The Mets didn’t sign Reyes because the team stinks so much that it isn’t worth making long term investments on the big league level. If there was any cause for optimism about the club in the next three to four years, the contract Reyes signed would represent an expensive, but fair, investment—there isn’t any cause for optimism, so they let him walk. If anyone should be ashamed, I say that it’s the guy who owns the terrible team, rather than the guy who prefers not to play for the terrible team** at a discount.
*I’m alluding, of course, to Wilpon’s asinine comments in The New Yorker from the start of the season. Amongst other things, Wilpon blamed Beltran for striking out with the bases loaded to end game 7 of the 2006 NLCS. While I know that Wilpon isn’t alone in this, I’ve never gotten it: how the hell do you think that losing a seven game series comes down to one at-bat? Sure, if Beltran had gotten a hit the Mets would have won, but lots of other people could have won it for the Mets and didn’t. Fred, you fucking moron, the best parts of your rotation for that series were the mummified remains of Tom Glavine and Orlando Hernandez (or was he already hurt?)—game 7 was started by Oliver “the-goddam-worst-pitcher-to-ever-start-a-game-7-for-anyone,-ever” Perez, and you have the nerve to blame it on Beltran? Your take-away from that experience is “Beltran is a chocker and should have won it for us,” not “sweet zombie Jesus our pitching is fucking dreadful, how the shit did we make it this far at all?” That’s the kind of thinking that you expect from some Albanian dude who learned about baseball five years ago. What the fuck were they doing in the ‘70s, just handing out free real-estate?
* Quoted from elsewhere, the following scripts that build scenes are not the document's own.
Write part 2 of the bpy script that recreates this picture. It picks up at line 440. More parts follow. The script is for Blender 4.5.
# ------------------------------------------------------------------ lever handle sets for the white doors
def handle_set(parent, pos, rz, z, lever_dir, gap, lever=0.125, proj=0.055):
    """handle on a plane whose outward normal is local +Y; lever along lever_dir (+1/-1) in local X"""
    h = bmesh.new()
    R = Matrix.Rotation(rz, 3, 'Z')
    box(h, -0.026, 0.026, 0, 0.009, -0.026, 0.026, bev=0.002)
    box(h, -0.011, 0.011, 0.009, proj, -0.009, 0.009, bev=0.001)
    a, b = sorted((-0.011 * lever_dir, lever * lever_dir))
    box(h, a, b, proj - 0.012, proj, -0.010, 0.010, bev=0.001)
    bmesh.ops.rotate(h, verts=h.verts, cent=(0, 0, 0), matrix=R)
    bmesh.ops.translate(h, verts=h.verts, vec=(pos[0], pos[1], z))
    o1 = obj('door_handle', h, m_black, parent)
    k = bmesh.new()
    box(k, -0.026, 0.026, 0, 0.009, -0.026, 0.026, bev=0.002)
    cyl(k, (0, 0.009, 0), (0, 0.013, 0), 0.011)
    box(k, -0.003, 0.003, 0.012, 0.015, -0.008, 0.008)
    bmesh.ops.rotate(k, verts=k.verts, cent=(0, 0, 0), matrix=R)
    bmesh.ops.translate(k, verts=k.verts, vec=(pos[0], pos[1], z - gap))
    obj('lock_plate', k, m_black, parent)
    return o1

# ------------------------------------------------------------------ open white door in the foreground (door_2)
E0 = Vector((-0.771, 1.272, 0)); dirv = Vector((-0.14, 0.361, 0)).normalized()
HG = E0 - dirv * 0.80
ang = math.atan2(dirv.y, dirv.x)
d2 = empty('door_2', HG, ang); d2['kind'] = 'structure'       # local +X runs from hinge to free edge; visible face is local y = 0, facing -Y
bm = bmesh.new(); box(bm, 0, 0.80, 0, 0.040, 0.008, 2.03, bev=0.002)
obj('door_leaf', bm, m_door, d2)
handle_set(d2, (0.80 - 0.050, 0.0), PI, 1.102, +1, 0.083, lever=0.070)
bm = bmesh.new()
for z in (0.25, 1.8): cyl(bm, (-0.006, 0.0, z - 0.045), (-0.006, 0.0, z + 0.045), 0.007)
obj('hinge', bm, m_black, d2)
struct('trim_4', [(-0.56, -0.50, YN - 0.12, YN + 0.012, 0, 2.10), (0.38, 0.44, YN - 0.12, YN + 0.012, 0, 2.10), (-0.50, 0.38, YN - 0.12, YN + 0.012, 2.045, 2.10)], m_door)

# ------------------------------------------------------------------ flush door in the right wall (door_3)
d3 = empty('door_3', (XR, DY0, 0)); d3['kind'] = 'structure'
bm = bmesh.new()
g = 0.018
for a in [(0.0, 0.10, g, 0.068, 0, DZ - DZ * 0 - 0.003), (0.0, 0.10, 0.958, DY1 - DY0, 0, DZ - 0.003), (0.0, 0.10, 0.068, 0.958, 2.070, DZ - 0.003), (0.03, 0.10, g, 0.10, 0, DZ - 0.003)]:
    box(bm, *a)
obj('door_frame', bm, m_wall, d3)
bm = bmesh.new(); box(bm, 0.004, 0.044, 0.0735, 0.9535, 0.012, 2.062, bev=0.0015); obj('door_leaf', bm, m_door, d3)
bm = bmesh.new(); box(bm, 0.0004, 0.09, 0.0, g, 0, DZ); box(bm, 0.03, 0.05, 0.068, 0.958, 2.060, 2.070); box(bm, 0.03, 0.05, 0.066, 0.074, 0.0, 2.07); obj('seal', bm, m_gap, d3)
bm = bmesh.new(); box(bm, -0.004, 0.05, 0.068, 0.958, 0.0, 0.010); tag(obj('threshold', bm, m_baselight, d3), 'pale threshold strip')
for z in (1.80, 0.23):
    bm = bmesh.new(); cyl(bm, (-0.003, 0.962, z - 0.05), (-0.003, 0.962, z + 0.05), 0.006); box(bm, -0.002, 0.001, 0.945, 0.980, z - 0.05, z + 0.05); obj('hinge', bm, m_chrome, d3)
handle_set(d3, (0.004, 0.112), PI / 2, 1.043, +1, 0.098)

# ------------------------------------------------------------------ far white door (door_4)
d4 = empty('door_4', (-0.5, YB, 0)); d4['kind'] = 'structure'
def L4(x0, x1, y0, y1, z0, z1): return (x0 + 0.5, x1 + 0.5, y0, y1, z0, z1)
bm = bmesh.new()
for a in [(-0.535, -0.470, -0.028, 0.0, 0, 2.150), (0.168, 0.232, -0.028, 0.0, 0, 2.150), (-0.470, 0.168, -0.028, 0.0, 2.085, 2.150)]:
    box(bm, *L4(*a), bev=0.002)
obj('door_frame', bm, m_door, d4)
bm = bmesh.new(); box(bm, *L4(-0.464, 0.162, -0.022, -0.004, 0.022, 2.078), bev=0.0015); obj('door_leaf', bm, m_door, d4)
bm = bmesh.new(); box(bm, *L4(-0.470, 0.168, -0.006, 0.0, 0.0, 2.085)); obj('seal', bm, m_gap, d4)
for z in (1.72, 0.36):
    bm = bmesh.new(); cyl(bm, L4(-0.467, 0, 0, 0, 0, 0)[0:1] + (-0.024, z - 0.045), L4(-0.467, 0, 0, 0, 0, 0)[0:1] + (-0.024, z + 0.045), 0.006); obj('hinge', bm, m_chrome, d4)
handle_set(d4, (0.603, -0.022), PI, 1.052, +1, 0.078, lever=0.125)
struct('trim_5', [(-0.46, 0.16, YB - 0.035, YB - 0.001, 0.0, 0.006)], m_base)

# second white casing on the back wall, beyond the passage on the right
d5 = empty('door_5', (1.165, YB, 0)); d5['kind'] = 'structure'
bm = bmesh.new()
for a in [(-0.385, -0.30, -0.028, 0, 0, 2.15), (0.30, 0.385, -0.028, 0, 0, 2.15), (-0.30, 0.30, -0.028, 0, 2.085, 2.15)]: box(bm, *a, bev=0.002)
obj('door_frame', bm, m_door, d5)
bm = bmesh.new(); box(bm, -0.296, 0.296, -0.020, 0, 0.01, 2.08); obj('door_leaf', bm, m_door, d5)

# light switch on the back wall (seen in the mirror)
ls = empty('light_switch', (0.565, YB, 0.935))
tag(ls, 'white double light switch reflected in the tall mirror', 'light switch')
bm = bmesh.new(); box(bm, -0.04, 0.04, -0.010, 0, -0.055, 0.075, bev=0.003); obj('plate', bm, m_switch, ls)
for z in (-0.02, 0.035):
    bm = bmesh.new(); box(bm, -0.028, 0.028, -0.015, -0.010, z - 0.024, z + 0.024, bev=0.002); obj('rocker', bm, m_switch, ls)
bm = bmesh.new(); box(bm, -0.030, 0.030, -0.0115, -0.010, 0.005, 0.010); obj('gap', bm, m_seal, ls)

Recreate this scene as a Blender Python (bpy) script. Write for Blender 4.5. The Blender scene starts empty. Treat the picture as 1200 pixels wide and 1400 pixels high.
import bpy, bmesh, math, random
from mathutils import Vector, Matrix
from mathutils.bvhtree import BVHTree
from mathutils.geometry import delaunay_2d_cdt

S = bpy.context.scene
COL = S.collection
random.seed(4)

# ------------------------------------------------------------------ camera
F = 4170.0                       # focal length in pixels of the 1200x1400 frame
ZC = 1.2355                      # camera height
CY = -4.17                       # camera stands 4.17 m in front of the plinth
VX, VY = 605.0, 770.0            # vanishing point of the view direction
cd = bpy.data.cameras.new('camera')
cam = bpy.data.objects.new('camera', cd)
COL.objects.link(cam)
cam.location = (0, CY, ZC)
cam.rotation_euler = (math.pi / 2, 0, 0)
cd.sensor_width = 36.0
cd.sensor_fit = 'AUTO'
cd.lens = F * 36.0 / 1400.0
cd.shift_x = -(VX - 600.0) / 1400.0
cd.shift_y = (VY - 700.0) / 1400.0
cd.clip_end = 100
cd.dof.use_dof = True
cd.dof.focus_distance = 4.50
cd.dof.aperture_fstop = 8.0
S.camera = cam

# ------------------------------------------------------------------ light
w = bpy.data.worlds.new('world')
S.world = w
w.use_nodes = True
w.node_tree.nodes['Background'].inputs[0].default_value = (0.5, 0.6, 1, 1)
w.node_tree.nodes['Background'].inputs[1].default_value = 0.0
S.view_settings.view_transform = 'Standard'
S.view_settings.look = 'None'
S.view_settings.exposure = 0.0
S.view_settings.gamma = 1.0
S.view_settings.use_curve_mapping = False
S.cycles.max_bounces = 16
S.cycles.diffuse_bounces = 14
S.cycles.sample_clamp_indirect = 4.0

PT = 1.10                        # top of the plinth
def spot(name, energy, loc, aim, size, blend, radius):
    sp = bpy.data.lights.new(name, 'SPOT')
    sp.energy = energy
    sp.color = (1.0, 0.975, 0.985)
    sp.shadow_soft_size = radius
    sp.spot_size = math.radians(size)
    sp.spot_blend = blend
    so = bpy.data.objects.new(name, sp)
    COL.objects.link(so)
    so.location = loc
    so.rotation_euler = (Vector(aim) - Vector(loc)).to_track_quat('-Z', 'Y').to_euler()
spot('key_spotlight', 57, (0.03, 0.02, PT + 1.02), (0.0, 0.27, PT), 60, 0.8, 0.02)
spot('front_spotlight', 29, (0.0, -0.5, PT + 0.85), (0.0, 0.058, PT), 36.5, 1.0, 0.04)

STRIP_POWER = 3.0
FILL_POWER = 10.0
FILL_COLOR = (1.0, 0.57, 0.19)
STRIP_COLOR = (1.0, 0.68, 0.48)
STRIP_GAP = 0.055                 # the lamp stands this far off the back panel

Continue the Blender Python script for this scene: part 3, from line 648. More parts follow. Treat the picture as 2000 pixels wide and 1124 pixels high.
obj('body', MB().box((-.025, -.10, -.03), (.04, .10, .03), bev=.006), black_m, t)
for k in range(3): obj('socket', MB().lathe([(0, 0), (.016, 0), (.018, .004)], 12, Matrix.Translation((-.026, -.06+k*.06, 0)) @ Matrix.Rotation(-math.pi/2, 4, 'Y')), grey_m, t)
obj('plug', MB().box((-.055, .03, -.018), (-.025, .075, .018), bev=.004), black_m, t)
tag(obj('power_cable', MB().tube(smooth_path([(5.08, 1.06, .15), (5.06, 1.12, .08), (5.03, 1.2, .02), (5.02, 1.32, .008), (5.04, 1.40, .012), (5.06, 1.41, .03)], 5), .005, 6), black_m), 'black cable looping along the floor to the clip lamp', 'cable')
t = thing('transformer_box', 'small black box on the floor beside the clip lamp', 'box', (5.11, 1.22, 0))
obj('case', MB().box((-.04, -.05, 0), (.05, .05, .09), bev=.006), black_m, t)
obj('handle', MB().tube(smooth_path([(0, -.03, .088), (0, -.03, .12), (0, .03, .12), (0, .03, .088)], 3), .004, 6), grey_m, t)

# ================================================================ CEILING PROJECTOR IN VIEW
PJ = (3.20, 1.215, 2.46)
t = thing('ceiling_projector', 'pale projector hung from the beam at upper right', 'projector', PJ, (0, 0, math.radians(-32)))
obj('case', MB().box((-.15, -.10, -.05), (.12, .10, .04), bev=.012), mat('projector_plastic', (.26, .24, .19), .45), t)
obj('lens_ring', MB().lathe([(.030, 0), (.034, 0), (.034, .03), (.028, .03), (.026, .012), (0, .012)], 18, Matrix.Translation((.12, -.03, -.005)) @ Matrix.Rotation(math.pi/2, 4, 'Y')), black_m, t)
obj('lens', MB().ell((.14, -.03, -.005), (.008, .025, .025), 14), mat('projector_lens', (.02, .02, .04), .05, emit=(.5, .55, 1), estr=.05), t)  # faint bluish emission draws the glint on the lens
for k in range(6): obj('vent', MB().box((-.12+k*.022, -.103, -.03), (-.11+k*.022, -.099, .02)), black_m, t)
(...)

**Everyone is saying "well, you have to understand why the Mets don’t want to sign such an injury prone player,"—but maybe you also have to think about why an injury prone player wouldn’t want to sign with the Mets. If you’re Jose, you have to know that the ultimate success of your career is going to come down largely to how healthy you can stay. And I think that Jose probably has every reason to feel that his best chances for doing that lie with a team called “not-the-Mets.”